В плане этническом принятие христианства ускорило консолидацию древнерусской народности, общего предка современных русских, украинцев и белорусов. Процесс этот начался раньше, но тормозился существованием местных политических объединений и локальных идеологических (языческих) центров. Еще для 80—90-х годов Х в. русская летопись оперирует старыми местными этнополитическими понятиями: радимичи, вятичи, хорваты и т.д. Их в ту пору меньше, нежели, скажем, для первой половины Х в., но они еще есть. Очень рано исчезают поляне, вместо древлян как этноса почти столь же рано появляется территориальное понятие «дереве», «Древлянская земля», вместо словен ильменских — Новгородская земля. Дольше всего в представлении киевских летописцев сохраняются понятия вятичи, дреговичи, что, возможно, объясняется их относительной отсталостью, сравнительно с такими центрами, как Киев, Новгород, Полоцк. В целом же к рубежу XI в. местные этнополитические единицы почти полностью исчезают, покрываясь терминами «Русь», «Русская земля», а ее обитатели именуются русичи, русины, в иностранных источниках — русы, росы, рутены.

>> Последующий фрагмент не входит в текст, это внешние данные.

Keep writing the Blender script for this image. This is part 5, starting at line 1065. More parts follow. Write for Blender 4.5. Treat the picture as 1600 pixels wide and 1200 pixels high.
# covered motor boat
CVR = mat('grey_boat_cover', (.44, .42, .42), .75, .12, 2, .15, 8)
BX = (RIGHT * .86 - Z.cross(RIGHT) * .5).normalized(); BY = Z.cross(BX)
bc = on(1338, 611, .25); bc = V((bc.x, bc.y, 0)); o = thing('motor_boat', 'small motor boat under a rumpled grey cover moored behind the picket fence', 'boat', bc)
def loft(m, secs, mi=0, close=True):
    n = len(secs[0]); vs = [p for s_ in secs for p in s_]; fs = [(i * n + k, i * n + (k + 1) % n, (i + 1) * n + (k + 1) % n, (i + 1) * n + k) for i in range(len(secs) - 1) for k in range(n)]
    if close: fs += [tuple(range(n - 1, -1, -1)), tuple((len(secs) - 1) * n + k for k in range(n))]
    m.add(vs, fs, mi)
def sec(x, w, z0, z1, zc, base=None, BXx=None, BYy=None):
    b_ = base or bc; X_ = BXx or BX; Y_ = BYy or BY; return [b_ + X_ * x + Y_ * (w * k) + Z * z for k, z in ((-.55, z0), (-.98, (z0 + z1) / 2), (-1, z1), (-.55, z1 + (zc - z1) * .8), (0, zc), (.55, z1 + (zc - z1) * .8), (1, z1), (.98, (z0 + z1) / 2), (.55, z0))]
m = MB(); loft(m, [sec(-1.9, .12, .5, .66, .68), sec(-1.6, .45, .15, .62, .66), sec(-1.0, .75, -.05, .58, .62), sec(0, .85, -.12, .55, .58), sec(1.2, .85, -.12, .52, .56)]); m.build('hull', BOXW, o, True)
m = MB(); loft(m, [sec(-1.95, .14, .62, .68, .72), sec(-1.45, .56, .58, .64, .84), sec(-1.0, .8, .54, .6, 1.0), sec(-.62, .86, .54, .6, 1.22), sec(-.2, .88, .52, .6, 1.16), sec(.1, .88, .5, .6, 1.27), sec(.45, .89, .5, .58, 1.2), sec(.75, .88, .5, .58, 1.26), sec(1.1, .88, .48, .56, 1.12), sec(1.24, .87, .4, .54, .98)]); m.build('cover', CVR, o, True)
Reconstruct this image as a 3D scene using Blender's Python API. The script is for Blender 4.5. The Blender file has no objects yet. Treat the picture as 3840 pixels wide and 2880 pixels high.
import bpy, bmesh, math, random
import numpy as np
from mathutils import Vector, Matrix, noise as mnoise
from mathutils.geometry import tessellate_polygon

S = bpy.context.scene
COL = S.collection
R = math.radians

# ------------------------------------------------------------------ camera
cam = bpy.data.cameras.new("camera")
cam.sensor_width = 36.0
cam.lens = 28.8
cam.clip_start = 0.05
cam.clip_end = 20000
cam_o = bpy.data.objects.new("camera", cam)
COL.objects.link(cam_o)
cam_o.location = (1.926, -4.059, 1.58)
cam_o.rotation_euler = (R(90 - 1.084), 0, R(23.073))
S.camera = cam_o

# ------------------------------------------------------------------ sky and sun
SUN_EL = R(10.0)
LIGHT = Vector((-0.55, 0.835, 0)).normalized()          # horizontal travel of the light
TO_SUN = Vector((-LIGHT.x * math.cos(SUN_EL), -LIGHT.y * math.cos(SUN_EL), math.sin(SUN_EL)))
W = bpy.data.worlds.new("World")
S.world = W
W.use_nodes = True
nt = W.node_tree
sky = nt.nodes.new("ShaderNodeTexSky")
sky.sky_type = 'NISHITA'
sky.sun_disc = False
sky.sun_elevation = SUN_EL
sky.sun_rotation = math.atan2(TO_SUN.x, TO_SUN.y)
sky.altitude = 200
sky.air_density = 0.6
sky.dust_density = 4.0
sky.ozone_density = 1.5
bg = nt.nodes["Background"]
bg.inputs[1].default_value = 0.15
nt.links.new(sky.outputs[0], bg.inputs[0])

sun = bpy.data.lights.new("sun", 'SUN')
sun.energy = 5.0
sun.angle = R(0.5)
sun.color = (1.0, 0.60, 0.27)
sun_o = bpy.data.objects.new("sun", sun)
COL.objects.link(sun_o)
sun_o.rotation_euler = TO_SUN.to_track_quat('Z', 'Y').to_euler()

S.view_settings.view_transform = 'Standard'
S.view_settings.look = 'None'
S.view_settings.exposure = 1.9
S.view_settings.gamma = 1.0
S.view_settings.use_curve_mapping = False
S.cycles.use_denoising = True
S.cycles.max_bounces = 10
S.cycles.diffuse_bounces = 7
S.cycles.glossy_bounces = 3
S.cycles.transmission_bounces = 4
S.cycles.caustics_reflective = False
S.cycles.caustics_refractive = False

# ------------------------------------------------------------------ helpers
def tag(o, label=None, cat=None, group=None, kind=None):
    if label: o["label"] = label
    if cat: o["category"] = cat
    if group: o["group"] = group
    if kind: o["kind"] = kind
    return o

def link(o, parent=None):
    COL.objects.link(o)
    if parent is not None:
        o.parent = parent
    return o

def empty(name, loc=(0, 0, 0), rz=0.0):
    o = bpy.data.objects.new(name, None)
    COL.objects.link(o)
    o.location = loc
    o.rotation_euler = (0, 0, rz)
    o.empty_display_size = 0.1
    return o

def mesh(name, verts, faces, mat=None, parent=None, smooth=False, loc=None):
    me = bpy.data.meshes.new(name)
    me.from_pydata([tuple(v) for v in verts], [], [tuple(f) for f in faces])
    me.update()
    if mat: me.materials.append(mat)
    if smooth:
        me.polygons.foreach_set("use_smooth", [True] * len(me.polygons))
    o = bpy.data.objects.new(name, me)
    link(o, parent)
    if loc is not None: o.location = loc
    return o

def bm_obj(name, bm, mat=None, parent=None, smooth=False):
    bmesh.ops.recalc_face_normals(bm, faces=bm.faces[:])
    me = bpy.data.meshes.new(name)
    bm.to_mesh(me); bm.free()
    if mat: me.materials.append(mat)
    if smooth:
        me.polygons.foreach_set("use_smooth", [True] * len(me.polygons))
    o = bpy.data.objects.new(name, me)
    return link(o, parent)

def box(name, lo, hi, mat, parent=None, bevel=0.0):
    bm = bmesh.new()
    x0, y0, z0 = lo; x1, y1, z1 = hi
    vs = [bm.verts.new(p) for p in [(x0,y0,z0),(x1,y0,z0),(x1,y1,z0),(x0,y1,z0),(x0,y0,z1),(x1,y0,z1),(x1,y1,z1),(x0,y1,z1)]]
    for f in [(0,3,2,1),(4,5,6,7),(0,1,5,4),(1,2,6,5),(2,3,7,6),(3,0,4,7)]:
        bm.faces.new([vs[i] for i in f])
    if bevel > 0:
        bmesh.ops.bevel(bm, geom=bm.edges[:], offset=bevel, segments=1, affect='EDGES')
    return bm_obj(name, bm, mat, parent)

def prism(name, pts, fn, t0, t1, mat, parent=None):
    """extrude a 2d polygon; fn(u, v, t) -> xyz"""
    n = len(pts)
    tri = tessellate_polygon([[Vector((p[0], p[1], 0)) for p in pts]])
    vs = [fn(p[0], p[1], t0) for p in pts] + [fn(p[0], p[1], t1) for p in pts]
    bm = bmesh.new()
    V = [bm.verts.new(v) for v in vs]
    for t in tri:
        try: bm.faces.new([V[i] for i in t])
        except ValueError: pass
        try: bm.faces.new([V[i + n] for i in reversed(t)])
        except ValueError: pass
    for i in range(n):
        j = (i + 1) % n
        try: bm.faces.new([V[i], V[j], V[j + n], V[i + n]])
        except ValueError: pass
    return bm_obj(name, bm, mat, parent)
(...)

Этому, несомненно, способствовало создание и единой государственности и единой церковной организации, заменившей разнообразные местные культы.
Нет сомнений, ускорилась и социальная дифференциация древнерусского общества, формирование господствующего слоя, группировавшегося вокруг киевского князя и его представителей на местах. Эта консолидирующаяся древнерусская знать отныне могла опираться и на многосотлетние церковные каноны, пришедшие из Византии и получившие свои дубликаты на Руси (церковные уставы Владимира, Ярослава и т.д.).
Следует отметить роль принятия христианства в возникновении и укреплении земельной собственности на Руси.
Первоначально церковь существовала за счет десятины княжеских доходов, как определил еще князь Владимир, церковная собственность на землю возникла раньше боярской и в определенной мере стимулировала появление последней. Перевод и распространение на Руси византийских сборников права должны были ускорить эти процессы.